## Begin EXTRACTED RECORDS

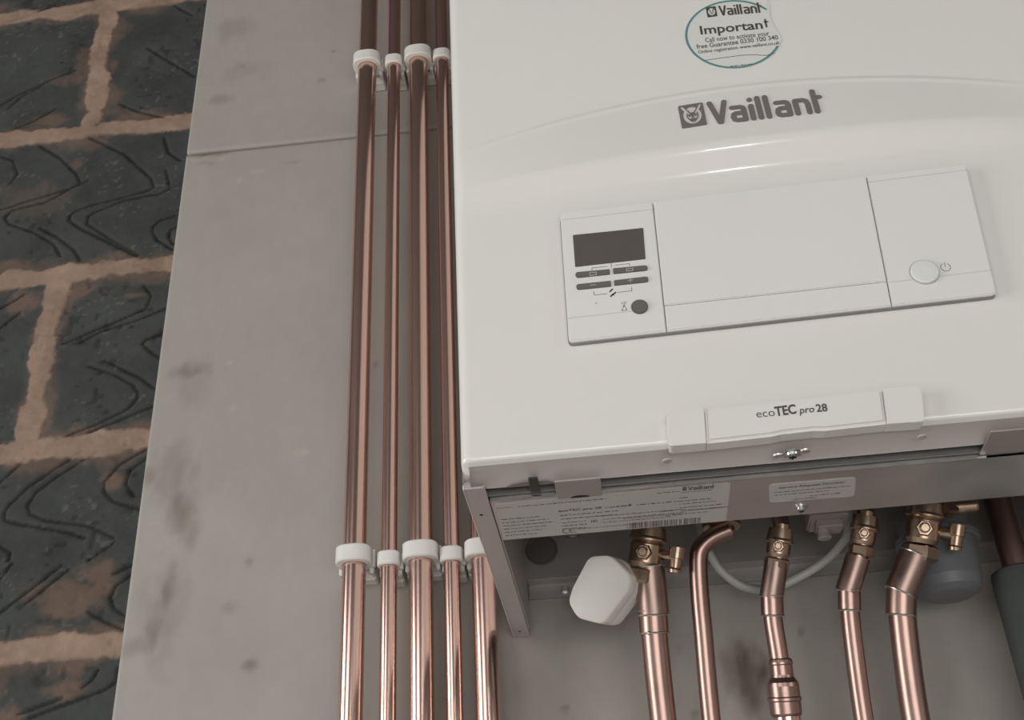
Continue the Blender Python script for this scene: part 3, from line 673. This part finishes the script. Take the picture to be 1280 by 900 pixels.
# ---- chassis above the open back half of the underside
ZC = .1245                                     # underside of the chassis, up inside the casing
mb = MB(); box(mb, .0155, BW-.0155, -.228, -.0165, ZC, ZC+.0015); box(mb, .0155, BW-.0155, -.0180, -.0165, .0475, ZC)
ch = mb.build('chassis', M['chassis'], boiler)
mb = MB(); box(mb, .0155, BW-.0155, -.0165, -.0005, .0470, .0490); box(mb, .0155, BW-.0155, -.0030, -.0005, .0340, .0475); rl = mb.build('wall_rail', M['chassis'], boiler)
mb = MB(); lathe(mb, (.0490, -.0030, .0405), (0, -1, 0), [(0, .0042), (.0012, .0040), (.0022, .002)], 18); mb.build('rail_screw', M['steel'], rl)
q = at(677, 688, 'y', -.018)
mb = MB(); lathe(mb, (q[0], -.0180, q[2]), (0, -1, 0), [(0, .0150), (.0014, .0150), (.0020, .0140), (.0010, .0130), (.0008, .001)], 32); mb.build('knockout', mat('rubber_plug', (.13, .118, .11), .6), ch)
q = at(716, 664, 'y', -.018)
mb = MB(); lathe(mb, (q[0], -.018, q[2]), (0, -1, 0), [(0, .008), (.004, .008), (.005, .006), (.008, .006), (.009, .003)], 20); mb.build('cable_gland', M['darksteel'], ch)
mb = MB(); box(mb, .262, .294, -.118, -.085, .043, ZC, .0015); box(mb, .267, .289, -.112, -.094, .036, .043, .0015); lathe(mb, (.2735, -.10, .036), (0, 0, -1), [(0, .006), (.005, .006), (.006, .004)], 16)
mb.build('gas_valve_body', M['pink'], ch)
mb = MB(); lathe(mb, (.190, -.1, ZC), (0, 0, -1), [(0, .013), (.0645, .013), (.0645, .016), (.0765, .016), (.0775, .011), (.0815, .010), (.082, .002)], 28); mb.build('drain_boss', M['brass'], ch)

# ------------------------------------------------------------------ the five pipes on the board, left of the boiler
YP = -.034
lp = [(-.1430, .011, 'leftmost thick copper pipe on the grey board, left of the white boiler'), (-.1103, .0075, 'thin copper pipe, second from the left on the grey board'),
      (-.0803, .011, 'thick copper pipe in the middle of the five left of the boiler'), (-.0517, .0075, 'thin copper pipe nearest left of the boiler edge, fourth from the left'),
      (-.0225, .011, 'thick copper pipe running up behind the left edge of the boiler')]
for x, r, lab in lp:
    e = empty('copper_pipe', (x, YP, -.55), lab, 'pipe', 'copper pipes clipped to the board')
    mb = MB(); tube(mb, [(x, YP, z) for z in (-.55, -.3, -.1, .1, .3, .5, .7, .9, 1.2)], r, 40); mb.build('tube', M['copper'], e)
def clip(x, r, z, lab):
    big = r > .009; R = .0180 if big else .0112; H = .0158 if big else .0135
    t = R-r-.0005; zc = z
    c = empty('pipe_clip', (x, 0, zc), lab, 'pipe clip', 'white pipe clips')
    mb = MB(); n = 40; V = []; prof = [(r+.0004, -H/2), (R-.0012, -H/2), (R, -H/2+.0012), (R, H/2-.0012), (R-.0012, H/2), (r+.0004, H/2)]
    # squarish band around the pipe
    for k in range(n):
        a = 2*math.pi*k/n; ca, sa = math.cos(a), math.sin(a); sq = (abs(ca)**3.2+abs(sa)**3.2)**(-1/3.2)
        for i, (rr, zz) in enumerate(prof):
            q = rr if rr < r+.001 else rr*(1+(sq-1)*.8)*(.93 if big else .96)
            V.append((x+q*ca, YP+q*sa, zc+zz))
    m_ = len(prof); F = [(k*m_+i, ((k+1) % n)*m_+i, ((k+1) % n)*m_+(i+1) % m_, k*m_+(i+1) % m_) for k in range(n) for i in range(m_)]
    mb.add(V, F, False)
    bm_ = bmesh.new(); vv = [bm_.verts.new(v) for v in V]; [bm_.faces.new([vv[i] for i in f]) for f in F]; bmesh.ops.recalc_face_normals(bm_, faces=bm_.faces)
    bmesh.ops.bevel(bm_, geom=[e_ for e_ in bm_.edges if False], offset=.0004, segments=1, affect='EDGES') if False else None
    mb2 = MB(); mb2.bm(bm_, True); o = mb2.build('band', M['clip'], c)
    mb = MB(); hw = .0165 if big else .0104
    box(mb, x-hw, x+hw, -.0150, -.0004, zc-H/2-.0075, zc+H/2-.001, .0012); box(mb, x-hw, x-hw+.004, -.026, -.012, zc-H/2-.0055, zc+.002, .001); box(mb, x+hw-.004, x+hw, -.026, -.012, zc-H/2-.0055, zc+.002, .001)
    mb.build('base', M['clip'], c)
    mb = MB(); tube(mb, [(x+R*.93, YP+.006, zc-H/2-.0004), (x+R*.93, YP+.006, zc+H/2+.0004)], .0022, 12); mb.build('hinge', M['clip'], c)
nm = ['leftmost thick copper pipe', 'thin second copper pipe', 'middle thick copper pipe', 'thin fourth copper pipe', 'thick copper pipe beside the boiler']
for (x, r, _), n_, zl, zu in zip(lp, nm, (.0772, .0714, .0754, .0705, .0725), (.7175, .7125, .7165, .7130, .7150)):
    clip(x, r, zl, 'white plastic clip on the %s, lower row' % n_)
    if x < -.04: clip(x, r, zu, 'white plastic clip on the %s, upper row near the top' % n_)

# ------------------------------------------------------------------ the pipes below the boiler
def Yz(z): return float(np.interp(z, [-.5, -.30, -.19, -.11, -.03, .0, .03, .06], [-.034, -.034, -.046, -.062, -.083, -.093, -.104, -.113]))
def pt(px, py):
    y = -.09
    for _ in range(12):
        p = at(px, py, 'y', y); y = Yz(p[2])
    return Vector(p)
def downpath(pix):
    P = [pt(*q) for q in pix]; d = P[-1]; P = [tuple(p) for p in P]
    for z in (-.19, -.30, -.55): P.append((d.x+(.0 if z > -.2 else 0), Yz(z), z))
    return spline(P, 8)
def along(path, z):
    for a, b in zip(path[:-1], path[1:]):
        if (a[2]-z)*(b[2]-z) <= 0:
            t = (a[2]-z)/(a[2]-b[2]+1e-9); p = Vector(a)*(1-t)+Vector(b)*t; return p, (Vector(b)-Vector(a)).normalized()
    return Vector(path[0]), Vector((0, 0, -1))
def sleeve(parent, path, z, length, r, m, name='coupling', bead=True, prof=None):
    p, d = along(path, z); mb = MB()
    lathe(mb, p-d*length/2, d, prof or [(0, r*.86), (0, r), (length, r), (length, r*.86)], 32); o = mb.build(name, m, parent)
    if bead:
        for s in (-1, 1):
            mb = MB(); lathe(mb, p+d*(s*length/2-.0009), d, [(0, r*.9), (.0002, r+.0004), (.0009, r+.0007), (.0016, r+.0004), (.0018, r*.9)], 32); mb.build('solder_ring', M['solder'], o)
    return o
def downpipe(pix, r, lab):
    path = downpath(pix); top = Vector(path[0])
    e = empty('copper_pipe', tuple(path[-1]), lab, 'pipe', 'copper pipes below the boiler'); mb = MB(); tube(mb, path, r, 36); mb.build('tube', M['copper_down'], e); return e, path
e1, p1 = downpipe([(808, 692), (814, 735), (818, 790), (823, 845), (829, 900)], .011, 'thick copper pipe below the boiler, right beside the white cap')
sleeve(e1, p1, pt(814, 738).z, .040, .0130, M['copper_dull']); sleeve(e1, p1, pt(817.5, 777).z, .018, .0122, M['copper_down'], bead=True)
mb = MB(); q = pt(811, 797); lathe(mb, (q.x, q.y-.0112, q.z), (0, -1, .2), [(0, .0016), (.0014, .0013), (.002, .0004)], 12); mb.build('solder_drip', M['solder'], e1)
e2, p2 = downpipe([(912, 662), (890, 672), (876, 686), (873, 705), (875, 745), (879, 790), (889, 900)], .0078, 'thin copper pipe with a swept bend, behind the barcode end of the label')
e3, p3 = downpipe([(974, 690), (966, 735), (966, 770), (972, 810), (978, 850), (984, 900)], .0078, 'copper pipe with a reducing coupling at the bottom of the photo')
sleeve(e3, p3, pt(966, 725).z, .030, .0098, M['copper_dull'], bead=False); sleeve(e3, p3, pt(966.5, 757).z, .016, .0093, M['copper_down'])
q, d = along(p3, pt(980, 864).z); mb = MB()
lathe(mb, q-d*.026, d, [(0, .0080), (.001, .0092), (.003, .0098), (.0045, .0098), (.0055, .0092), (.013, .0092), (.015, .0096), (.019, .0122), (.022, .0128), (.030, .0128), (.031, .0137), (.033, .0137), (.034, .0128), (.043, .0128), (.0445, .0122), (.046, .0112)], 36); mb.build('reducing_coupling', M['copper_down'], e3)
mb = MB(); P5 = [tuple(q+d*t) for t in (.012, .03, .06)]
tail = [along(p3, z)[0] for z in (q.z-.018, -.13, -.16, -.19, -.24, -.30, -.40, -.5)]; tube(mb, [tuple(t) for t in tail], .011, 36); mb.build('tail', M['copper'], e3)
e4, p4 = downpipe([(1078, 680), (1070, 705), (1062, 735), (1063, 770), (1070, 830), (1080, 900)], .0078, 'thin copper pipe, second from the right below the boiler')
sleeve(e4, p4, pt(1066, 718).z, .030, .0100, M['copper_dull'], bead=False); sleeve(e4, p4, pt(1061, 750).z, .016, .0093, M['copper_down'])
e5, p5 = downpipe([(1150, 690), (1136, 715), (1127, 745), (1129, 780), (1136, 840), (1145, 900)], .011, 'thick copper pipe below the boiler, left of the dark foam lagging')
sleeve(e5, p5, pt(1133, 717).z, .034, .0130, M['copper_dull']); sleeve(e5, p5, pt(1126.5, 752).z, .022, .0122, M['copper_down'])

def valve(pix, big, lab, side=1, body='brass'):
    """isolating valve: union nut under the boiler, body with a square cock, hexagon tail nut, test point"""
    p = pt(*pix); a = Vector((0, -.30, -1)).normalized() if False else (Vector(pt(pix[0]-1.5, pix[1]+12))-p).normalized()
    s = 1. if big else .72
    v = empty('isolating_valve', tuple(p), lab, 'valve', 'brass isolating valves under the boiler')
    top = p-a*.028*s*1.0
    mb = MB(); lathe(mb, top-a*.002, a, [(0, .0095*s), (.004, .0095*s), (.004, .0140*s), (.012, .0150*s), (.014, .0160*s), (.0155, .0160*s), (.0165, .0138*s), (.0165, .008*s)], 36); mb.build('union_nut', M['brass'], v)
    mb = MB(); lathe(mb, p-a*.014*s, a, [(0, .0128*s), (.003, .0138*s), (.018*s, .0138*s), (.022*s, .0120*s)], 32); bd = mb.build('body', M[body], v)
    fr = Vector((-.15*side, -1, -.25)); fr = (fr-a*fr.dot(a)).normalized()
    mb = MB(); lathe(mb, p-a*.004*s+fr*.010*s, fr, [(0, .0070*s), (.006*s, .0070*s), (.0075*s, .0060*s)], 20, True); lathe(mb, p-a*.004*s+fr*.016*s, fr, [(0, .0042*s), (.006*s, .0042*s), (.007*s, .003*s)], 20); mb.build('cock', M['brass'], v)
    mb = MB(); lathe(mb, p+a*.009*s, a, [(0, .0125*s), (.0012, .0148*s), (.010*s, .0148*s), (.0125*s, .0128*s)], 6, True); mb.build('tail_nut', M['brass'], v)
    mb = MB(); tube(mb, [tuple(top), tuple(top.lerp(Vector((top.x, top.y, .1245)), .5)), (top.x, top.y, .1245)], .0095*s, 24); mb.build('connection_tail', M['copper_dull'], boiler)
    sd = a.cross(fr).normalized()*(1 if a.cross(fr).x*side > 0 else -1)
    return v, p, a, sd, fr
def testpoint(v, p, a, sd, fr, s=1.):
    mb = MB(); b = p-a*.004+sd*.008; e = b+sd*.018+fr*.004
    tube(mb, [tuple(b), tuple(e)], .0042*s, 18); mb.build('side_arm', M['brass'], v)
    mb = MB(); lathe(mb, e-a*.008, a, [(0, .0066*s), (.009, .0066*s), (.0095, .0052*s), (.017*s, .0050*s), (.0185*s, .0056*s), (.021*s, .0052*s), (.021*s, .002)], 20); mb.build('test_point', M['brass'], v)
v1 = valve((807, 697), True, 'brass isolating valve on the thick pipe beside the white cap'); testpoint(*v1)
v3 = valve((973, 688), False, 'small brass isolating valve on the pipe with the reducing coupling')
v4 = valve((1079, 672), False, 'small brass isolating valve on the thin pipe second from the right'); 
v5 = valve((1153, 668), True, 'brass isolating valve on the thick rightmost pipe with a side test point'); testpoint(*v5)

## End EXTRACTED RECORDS
## Begin EXTRACTED RECORDS

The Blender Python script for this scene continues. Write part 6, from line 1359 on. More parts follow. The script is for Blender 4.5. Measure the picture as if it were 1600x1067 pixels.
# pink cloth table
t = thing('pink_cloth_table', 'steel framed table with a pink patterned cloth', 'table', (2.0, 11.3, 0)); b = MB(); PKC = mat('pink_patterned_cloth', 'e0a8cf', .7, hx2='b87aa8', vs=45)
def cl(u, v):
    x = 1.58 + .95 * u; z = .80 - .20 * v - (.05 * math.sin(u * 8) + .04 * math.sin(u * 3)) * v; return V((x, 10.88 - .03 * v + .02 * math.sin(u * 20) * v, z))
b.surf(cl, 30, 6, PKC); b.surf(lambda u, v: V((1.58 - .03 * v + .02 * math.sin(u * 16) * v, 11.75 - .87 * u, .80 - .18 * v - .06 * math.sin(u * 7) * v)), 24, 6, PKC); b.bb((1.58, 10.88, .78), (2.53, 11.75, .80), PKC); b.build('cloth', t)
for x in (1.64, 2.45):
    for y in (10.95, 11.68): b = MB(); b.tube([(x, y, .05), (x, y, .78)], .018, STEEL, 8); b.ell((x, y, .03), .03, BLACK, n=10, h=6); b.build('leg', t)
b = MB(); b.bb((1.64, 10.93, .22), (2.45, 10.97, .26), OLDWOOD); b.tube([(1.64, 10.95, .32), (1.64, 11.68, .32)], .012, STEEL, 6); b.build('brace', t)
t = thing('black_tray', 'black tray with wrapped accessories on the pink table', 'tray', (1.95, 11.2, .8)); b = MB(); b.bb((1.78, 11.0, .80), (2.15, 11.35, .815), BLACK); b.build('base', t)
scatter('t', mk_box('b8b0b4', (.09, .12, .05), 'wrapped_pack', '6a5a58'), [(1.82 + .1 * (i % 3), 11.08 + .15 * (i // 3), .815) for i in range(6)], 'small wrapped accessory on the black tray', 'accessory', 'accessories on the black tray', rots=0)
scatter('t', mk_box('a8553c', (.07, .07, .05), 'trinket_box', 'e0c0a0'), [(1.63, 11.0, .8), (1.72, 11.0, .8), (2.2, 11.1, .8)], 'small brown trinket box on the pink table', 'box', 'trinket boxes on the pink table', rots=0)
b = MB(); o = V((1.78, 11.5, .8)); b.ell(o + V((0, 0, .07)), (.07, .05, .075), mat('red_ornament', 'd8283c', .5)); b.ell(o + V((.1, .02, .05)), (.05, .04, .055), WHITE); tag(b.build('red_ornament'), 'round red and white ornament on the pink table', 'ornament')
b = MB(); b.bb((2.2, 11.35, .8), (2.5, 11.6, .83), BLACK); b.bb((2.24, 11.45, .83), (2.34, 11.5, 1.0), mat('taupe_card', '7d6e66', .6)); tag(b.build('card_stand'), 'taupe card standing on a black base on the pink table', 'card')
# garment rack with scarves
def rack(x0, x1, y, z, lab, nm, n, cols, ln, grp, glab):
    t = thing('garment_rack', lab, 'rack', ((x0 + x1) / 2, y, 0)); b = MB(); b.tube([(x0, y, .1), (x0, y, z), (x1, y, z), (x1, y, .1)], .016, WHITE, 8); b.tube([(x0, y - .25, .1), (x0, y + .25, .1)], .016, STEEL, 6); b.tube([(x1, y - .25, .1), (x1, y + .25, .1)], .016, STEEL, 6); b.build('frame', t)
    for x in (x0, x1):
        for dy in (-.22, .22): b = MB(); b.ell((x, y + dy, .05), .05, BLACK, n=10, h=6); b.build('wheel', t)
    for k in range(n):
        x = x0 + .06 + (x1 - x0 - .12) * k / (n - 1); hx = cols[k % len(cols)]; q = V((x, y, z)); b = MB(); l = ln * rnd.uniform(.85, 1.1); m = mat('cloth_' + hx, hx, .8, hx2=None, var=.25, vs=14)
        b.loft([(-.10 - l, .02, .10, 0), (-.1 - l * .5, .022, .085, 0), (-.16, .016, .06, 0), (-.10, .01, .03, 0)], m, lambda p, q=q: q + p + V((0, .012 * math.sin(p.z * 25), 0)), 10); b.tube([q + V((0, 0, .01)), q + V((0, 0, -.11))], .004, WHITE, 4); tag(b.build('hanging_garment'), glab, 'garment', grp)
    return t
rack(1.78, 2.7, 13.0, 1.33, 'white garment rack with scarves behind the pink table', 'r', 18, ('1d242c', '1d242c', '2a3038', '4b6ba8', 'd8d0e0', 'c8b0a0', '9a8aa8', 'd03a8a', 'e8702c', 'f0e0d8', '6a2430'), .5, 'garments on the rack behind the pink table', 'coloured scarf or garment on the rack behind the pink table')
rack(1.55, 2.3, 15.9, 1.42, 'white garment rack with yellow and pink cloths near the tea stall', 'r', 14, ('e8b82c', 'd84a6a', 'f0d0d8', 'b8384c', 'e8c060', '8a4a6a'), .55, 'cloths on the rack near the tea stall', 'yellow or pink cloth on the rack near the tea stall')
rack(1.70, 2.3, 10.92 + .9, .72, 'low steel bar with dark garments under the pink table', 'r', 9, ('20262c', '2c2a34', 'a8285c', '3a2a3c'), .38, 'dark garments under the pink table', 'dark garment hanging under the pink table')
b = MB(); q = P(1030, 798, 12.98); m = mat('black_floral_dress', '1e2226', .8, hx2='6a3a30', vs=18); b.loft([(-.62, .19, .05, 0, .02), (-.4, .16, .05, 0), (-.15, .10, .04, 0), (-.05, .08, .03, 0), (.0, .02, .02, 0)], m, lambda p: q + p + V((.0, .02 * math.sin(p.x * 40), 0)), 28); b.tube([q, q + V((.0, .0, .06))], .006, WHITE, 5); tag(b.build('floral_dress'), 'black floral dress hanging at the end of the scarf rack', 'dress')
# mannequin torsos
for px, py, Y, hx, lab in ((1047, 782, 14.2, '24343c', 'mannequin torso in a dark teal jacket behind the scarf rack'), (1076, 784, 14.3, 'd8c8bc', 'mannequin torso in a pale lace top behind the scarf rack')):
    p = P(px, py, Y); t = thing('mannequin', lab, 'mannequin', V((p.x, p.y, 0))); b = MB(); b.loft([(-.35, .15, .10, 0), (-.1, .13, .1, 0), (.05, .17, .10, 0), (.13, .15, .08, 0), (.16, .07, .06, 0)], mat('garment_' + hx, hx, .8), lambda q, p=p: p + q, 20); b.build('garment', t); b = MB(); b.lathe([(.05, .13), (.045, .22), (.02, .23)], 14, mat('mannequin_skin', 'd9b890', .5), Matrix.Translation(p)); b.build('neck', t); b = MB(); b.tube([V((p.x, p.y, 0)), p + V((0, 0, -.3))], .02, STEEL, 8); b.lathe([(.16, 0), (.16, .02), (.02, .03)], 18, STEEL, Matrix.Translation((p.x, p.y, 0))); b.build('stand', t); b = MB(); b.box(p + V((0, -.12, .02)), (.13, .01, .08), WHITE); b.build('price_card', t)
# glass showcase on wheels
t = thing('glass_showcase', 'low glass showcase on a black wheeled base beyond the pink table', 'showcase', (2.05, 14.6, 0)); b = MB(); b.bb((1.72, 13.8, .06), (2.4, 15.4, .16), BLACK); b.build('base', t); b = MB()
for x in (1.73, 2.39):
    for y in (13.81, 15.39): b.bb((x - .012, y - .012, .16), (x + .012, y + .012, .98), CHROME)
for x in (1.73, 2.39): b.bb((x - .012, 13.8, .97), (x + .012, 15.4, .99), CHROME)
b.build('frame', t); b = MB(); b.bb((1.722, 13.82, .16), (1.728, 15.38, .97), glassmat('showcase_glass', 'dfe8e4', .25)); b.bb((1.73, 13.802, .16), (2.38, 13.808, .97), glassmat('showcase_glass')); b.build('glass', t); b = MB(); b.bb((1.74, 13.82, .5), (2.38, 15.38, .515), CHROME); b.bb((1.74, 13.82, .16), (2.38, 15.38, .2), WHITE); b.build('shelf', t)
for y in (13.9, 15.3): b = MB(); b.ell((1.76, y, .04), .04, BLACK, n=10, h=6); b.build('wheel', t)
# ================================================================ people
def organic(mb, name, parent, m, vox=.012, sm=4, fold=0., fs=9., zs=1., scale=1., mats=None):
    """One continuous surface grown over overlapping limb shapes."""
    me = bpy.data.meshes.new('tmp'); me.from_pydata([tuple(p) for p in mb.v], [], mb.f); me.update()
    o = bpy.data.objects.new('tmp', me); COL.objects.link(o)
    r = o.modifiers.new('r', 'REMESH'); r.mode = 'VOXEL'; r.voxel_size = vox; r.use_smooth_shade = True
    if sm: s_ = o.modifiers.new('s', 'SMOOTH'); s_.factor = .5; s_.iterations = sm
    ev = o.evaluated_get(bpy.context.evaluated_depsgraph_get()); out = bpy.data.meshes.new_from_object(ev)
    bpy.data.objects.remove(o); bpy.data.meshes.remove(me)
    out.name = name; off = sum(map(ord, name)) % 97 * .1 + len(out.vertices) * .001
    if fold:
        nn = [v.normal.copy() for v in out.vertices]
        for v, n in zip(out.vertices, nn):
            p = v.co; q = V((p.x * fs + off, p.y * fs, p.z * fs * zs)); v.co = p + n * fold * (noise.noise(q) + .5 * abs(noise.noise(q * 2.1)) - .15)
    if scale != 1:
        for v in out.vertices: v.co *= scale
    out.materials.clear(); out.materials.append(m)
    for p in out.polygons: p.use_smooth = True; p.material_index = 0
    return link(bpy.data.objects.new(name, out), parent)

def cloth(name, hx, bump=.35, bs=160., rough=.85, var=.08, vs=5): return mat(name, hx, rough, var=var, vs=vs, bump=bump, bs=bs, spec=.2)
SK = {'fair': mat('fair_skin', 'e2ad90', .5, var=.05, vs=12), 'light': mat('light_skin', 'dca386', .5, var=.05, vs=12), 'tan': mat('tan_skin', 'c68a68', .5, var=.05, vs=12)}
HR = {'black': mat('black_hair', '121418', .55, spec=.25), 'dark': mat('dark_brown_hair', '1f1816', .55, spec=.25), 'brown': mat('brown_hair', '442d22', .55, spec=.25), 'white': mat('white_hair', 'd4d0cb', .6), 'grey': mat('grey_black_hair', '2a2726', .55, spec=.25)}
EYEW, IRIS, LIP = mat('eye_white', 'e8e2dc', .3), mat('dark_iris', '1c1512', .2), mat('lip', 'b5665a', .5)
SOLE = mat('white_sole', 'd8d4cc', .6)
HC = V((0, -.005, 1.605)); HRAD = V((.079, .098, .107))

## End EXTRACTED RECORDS

TASK STATEMENT → In the listing above, find the line containing "Continue the Blender" and the line containing "mb.build('drain_boss', M['brass'], ch)", then repeat those two lines and everything between them exactly.

FINISHED EXERCISE →
Continue the Blender Python script for this scene: part 3, from line 673. This part finishes the script. Take the picture to be 1280 by 900 pixels.
# ---- chassis above the open back half of the underside
ZC = .1245                                     # underside of the chassis, up inside the casing
mb = MB(); box(mb, .0155, BW-.0155, -.228, -.0165, ZC, ZC+.0015); box(mb, .0155, BW-.0155, -.0180, -.0165, .0475, ZC)
ch = mb.build('chassis', M['chassis'], boiler)
mb = MB(); box(mb, .0155, BW-.0155, -.0165, -.0005, .0470, .0490); box(mb, .0155, BW-.0155, -.0030, -.0005, .0340, .0475); rl = mb.build('wall_rail', M['chassis'], boiler)
mb = MB(); lathe(mb, (.0490, -.0030, .0405), (0, -1, 0), [(0, .0042), (.0012, .0040), (.0022, .002)], 18); mb.build('rail_screw', M['steel'], rl)
q = at(677, 688, 'y', -.018)
mb = MB(); lathe(mb, (q[0], -.0180, q[2]), (0, -1, 0), [(0, .0150), (.0014, .0150), (.0020, .0140), (.0010, .0130), (.0008, .001)], 32); mb.build('knockout', mat('rubber_plug', (.13, .118, .11), .6), ch)
q = at(716, 664, 'y', -.018)
mb = MB(); lathe(mb, (q[0], -.018, q[2]), (0, -1, 0), [(0, .008), (.004, .008), (.005, .006), (.008, .006), (.009, .003)], 20); mb.build('cable_gland', M['darksteel'], ch)
mb = MB(); box(mb, .262, .294, -.118, -.085, .043, ZC, .0015); box(mb, .267, .289, -.112, -.094, .036, .043, .0015); lathe(mb, (.2735, -.10, .036), (0, 0, -1), [(0, .006), (.005, .006), (.006, .004)], 16)
mb.build('gas_valve_body', M['pink'], ch)
mb = MB(); lathe(mb, (.190, -.1, ZC), (0, 0, -1), [(0, .013), (.0645, .013), (.0645, .016), (.0765, .016), (.0775, .011), (.0815, .010), (.082, .002)], 28); mb.build('drain_boss', M['brass'], ch)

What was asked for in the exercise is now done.